_MATERIAL PROVIDED:_
[Start]

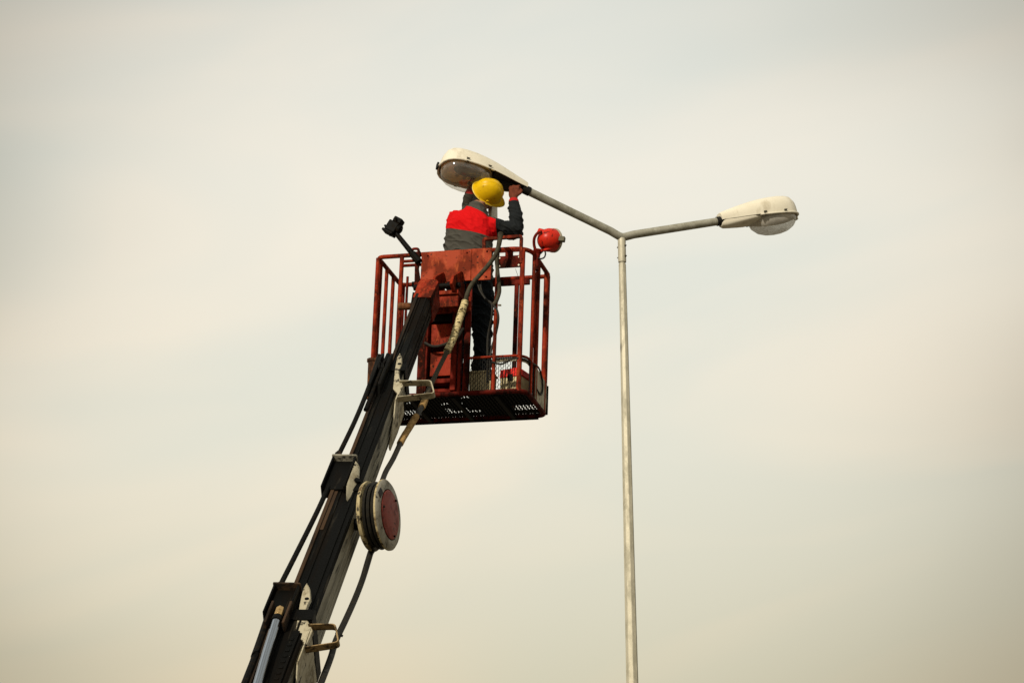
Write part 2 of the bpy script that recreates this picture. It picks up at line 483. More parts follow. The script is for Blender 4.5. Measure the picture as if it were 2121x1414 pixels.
def interp(x, xs, ys):
    if x <= xs[0]:
        return ys[0]
    for i in range(len(xs) - 1):
        if x <= xs[i + 1]:
            return ys[i] + (ys[i + 1] - ys[i]) * (x - xs[i]) / (xs[i + 1] - xs[i])
    return ys[-1]


def luminaire(post, S, az, tilt, opened, roll=0.0):
    fx = V((math.cos(az) * math.cos(tilt), math.sin(az) * math.cos(tilt), math.sin(tilt)))
    fy = V((0, 0, 1)).cross(fx).normalized()
    fz = fx.cross(fy)
    fy, fz = fy * math.cos(roll) + fz * math.sin(roll), fz * math.cos(roll) - fy * math.sin(roll)
    L = lambda p: S + fx * p[0] + fy * p[1] + fz * p[2]
    NS = 22

    def arch(x, w, h, z0, ex=2.7, sgn=1):
        out = []
        for j in range(NS + 1):
            q = math.pi * j / NS
            c, s = math.cos(q), math.sin(q)
            out.append(V((x, w * math.copysign(abs(c) ** (2 / ex), c), z0 + sgn * h * abs(s) ** (2 / ex))))
        return out
    b = MB()
    outer = [[L(p) for p in arch(x, w, h, 0.0)] for x, w, h in zip(XS, WS, HS)]
    inner = [[L(p) for p in arch(min(max(x, 0.006), 0.694), w - 0.006, h - 0.006, 0.0005)] for x, w, h in zip(XS, WS, HS)]
    b.loft(outer, 0, False, False).loft(inner, 0, False, False)
    n = NS + 1
    nx = len(XS)
    base_o = 0; base_i = nx * n
    fs = []
    for i in range(nx - 1):
        for j in (0, NS):
            fs.append((i * n + j, (i + 1) * n + j, base_i + (i + 1) * n + j, base_i + i * n + j))
    fs.append(tuple(range(n))); fs.append(tuple(base_i + (nx - 1) * n + j for j in range(n)))
    fs.append(tuple((nx - 1) * n + j for j in range(n)))
    b.f += fs; b.m += [0] * len(fs)
    hs = b.build('lamp_head', 'lum', post, FOOT, 50)
    hs['label'] = 'cream lamp head with its gear door hanging open above the worker' if opened else 'cream lamp head with its gear door closed on the right arm'
    # rim band around the lamp compartment
    rim = []
    for x in [0.30, 0.36, 0.44, 0.52, 0.58, 0.625, 0.66, 0.685, 0.698]:
        rim.append((x, interp(x, XS, WS) + 0.003))
    path = [L((x, w, -0.006)) for x, w in rim] + [L((0.707, 0, -0.006))] + [L((x, -w, -0.006)) for x, w in reversed(rim)]
    r = MB().tube(path, 0.0085, 8)
    r.build('rim', 'lum', hs, FOOT, 60)
    # front catch at the tip and side catches
    for (x, y) in ((0.712, 0.0),):
        MB().box((x - 0.006, y - 0.02, -0.028), (x + 0.010, y + 0.02, 0.022), mat=Matrix.Translation(S) @ Matrix((fx, fy, fz)).transposed().to_4x4()).build('catch', 'lum' if not opened else 'lum_dark', hs, FOOT, 35, 0.003)
    fm = Matrix.Translation(S) @ Matrix((fx, fy, fz)).transposed().to_4x4()
    for x in (0.34, 0.52):
        for sg in (-1, 1):
            w = interp(x, XS, WS)
            MB().box((x - 0.010, sg * (w + 0.004) - 0.005, -0.016), (x + 0.010, sg * (w + 0.004) + 0.005, 0.014), mat=fm).tube([fm @ V((x - 0.014, sg * (w + 0.009), 0.016)), fm @ V((x + 0.014, sg * (w + 0.009), 0.018))], 0.003, 6).build('latch', 'galv_dark', hs, FOOT, 35)
    # glass bowl (closed thin shell)
    bx = [0.285, 0.300, 0.33, 0.38, 0.44, 0.50, 0.56, 0.61, 0.645, 0.672, 0.684]
    bw = [0.030, 0.070, 0.108, 0.134, 0.146, 0.149, 0.144, 0.130, 0.105, 0.062, 0.020]
    bh = [0.020, 0.048, 0.086, 0.115, 0.126, 0.126, 0.118, 0.104, 0.084, 0.050, 0.014]
    rings = [[L(p) for p in arch(x, w, h, -0.006, 2.2, -1)] for x, w, h in zip(bx, bw, bh)]
    bowl = MB().loft(rings, 0, False, False).build('glass_bowl', 'bowl' if opened else 'bowl_lit', hs, FOOT, 60)
    # reflector dish with its neck, strap and lamp
    rings = [[L(p) for p in arch(x, w - 0.004, h * 0.85 + 0.012, 0.0, 2.2, 1)] for x, w, h in zip(bx, bw, [0.02, 0.05, 0.08, 0.10, 0.108, 0.110, 0.106, 0.095, 0.075, 0.04, 0.014])]
    MB().loft(rings, 0, False, False).build('reflector', 'reflector', hs, FOOT, 4)
    MB().tube([L((0.30, 0, 0.03)), L((0.36, 0, 0.03)), L((0.37, 0, 0.03))], [0.028, 0.028, 0.02], 14).build('lamp_holder', 'white', hs, FOOT)
    MB().tube([L((0.365, 0, 0.025)), L((0.40, 0, 0.024)), L((0.44, 0, 0.022)), L((0.50, 0, 0.02)), L((0.56, 0, 0.018)), L((0.585, 0, 0.018))], [0.016, 0.026, 0.038, 0.042, 0.030, 0.010], 14).build('bulb', 'bulb', hs, FOOT, 60)
    st = [L((0.47, 0.110 * math.cos(q), 0.008 + 0.085 * math.sin(q))) for q in [math.pi * k / 14 for k in range(15)]]
    s2 = MB()
    s2.loft([[p - fx * 0.013, p + fx * 0.013, p + fx * 0.013 - fz * 0.006, p - fx * 0.013 - fz * 0.006] for p in st], 0, True, True)
    s2.build('strap', 'white', hs, FOOT, 50)
    # gear compartment and its door
    gt = MB()
    gx = [0.03, 0.08, 0.15, 0.22, 0.285]
    poly = [L((x, interp(x, XS, WS) - 0.012, 0.004)) for x in gx] + [L((x, -interp(x, XS, WS) + 0.012, 0.004)) for x in reversed(gx)]
    gt.prism(poly, fz * 0.03)
    gt.box((0.10, -0.04, -0.012), (0.23, 0.03, 0.006), mat=fm)
    gt.build('gear_tray', 'gear', hs, FOOT, 35)
    dx = [0.0, 0.03, 0.10, 0.18, 0.26, 0.32, 0.345]
    dw = [0.030, 0.050, 0.068, 0.094, 0.118, 0.112, 0.050]
    dh = [0.046, 0.056, 0.054, 0.048, 0.040, 0.030, 0.008]
    if not opened:
        rings = [[L(p) for p in arch(x, w, h, -0.002, 3.0, -1)] for x, w, h in zip(dx, dw, dh)]
        MB().loft(rings, 0, True, True).build('gear_door', 'lum', hs, FOOT, 50)
    else:
        hp = L((0.215, -0.085, -0.004))
        dn = V((-0.06, -0.02, -1)).normalized()
        sdv = V((0.25, 0.97, 0)).normalized()
        nv = dn.cross(sdv).normalized()
        rings = []
        for x, w, h in zip(dx, dw, dh):
            c = hp + dn * (x * 0.80)
            ww = w * 0.75
            rings.append([c + sdv * p.y + nv * p.z for p in arch(0, ww, h, 0.0, 3.0, -1)])
        MB().loft(rings, 0, True, True).build('gear_door', 'lum', hs, FOOT, 50)
        MB().cyl(hp + sdv * 0.04, hp - sdv * 0.04, 0.008, 10).build('hinge', 'lum', hs, FOOT)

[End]

_SHORT TASK:_ The material above must be printed exactly, with its pictures left out.

_SOLUTION BELOW:_
Write part 2 of the bpy script that recreates this picture. It picks up at line 483. More parts follow. The script is for Blender 4.5. Measure the picture as if it were 2121x1414 pixels.
def interp(x, xs, ys):
    if x <= xs[0]:
        return ys[0]
    for i in range(len(xs) - 1):
        if x <= xs[i + 1]:
            return ys[i] + (ys[i + 1] - ys[i]) * (x - xs[i]) / (xs[i + 1] - xs[i])
    return ys[-1]


def luminaire(post, S, az, tilt, opened, roll=0.0):
    fx = V((math.cos(az) * math.cos(tilt), math.sin(az) * math.cos(tilt), math.sin(tilt)))
    fy = V((0, 0, 1)).cross(fx).normalized()
    fz = fx.cross(fy)
    fy, fz = fy * math.cos(roll) + fz * math.sin(roll), fz * math.cos(roll) - fy * math.sin(roll)
    L = lambda p: S + fx * p[0] + fy * p[1] + fz * p[2]
    NS = 22

    def arch(x, w, h, z0, ex=2.7, sgn=1):
        out = []
        for j in range(NS + 1):
            q = math.pi * j / NS
            c, s = math.cos(q), math.sin(q)
            out.append(V((x, w * math.copysign(abs(c) ** (2 / ex), c), z0 + sgn * h * abs(s) ** (2 / ex))))
        return out
    b = MB()
    outer = [[L(p) for p in arch(x, w, h, 0.0)] for x, w, h in zip(XS, WS, HS)]
    inner = [[L(p) for p in arch(min(max(x, 0.006), 0.694), w - 0.006, h - 0.006, 0.0005)] for x, w, h in zip(XS, WS, HS)]
    b.loft(outer, 0, False, False).loft(inner, 0, False, False)
    n = NS + 1
    nx = len(XS)
    base_o = 0; base_i = nx * n
    fs = []
    for i in range(nx - 1):
        for j in (0, NS):
            fs.append((i * n + j, (i + 1) * n + j, base_i + (i + 1) * n + j, base_i + i * n + j))
    fs.append(tuple(range(n))); fs.append(tuple(base_i + (nx - 1) * n + j for j in range(n)))
    fs.append(tuple((nx - 1) * n + j for j in range(n)))
    b.f += fs; b.m += [0] * len(fs)
    hs = b.build('lamp_head', 'lum', post, FOOT, 50)
    hs['label'] = 'cream lamp head with its gear door hanging open above the worker' if opened else 'cream lamp head with its gear door closed on the right arm'
    # rim band around the lamp compartment
    rim = []
    for x in [0.30, 0.36, 0.44, 0.52, 0.58, 0.625, 0.66, 0.685, 0.698]:
        rim.append((x, interp(x, XS, WS) + 0.003))
    path = [L((x, w, -0.006)) for x, w in rim] + [L((0.707, 0, -0.006))] + [L((x, -w, -0.006)) for x, w in reversed(rim)]
    r = MB().tube(path, 0.0085, 8)
    r.build('rim', 'lum', hs, FOOT, 60)
    # front catch at the tip and side catches
    for (x, y) in ((0.712, 0.0),):
        MB().box((x - 0.006, y - 0.02, -0.028), (x + 0.010, y + 0.02, 0.022), mat=Matrix.Translation(S) @ Matrix((fx, fy, fz)).transposed().to_4x4()).build('catch', 'lum' if not opened else 'lum_dark', hs, FOOT, 35, 0.003)
    fm = Matrix.Translation(S) @ Matrix((fx, fy, fz)).transposed().to_4x4()
    for x in (0.34, 0.52):
        for sg in (-1, 1):
            w = interp(x, XS, WS)
            MB().box((x - 0.010, sg * (w + 0.004) - 0.005, -0.016), (x + 0.010, sg * (w + 0.004) + 0.005, 0.014), mat=fm).tube([fm @ V((x - 0.014, sg * (w + 0.009), 0.016)), fm @ V((x + 0.014, sg * (w + 0.009), 0.018))], 0.003, 6).build('latch', 'galv_dark', hs, FOOT, 35)
    # glass bowl (closed thin shell)
    bx = [0.285, 0.300, 0.33, 0.38, 0.44, 0.50, 0.56, 0.61, 0.645, 0.672, 0.684]
    bw = [0.030, 0.070, 0.108, 0.134, 0.146, 0.149, 0.144, 0.130, 0.105, 0.062, 0.020]
    bh = [0.020, 0.048, 0.086, 0.115, 0.126, 0.126, 0.118, 0.104, 0.084, 0.050, 0.014]
    rings = [[L(p) for p in arch(x, w, h, -0.006, 2.2, -1)] for x, w, h in zip(bx, bw, bh)]
    bowl = MB().loft(rings, 0, False, False).build('glass_bowl', 'bowl' if opened else 'bowl_lit', hs, FOOT, 60)
    # reflector dish with its neck, strap and lamp
    rings = [[L(p) for p in arch(x, w - 0.004, h * 0.85 + 0.012, 0.0, 2.2, 1)] for x, w, h in zip(bx, bw, [0.02, 0.05, 0.08, 0.10, 0.108, 0.110, 0.106, 0.095, 0.075, 0.04, 0.014])]
    MB().loft(rings, 0, False, False).build('reflector', 'reflector', hs, FOOT, 4)
    MB().tube([L((0.30, 0, 0.03)), L((0.36, 0, 0.03)), L((0.37, 0, 0.03))], [0.028, 0.028, 0.02], 14).build('lamp_holder', 'white', hs, FOOT)
    MB().tube([L((0.365, 0, 0.025)), L((0.40, 0, 0.024)), L((0.44, 0, 0.022)), L((0.50, 0, 0.02)), L((0.56, 0, 0.018)), L((0.585, 0, 0.018))], [0.016, 0.026, 0.038, 0.042, 0.030, 0.010], 14).build('bulb', 'bulb', hs, FOOT, 60)
    st = [L((0.47, 0.110 * math.cos(q), 0.008 + 0.085 * math.sin(q))) for q in [math.pi * k / 14 for k in range(15)]]
    s2 = MB()
    s2.loft([[p - fx * 0.013, p + fx * 0.013, p + fx * 0.013 - fz * 0.006, p - fx * 0.013 - fz * 0.006] for p in st], 0, True, True)
    s2.build('strap', 'white', hs, FOOT, 50)
    # gear compartment and its door
    gt = MB()
    gx = [0.03, 0.08, 0.15, 0.22, 0.285]
    poly = [L((x, interp(x, XS, WS) - 0.012, 0.004)) for x in gx] + [L((x, -interp(x, XS, WS) + 0.012, 0.004)) for x in reversed(gx)]
    gt.prism(poly, fz * 0.03)
    gt.box((0.10, -0.04, -0.012), (0.23, 0.03, 0.006), mat=fm)
    gt.build('gear_tray', 'gear', hs, FOOT, 35)
    dx = [0.0, 0.03, 0.10, 0.18, 0.26, 0.32, 0.345]
    dw = [0.030, 0.050, 0.068, 0.094, 0.118, 0.112, 0.050]
    dh = [0.046, 0.056, 0.054, 0.048, 0.040, 0.030, 0.008]
    if not opened:
        rings = [[L(p) for p in arch(x, w, h, -0.002, 3.0, -1)] for x, w, h in zip(dx, dw, dh)]
        MB().loft(rings, 0, True, True).build('gear_door', 'lum', hs, FOOT, 50)
    else:
        hp = L((0.215, -0.085, -0.004))
        dn = V((-0.06, -0.02, -1)).normalized()
        sdv = V((0.25, 0.97, 0)).normalized()
        nv = dn.cross(sdv).normalized()
        rings = []
        for x, w, h in zip(dx, dw, dh):
            c = hp + dn * (x * 0.80)
            ww = w * 0.75
            rings.append([c + sdv * p.y + nv * p.z for p in arch(0, ww, h, 0.0, 3.0, -1)])
        MB().loft(rings, 0, True, True).build('gear_door', 'lum', hs, FOOT, 50)
        MB().cyl(hp + sdv * 0.04, hp - sdv * 0.04, 0.008, 10).build('hinge', 'lum', hs, FOOT)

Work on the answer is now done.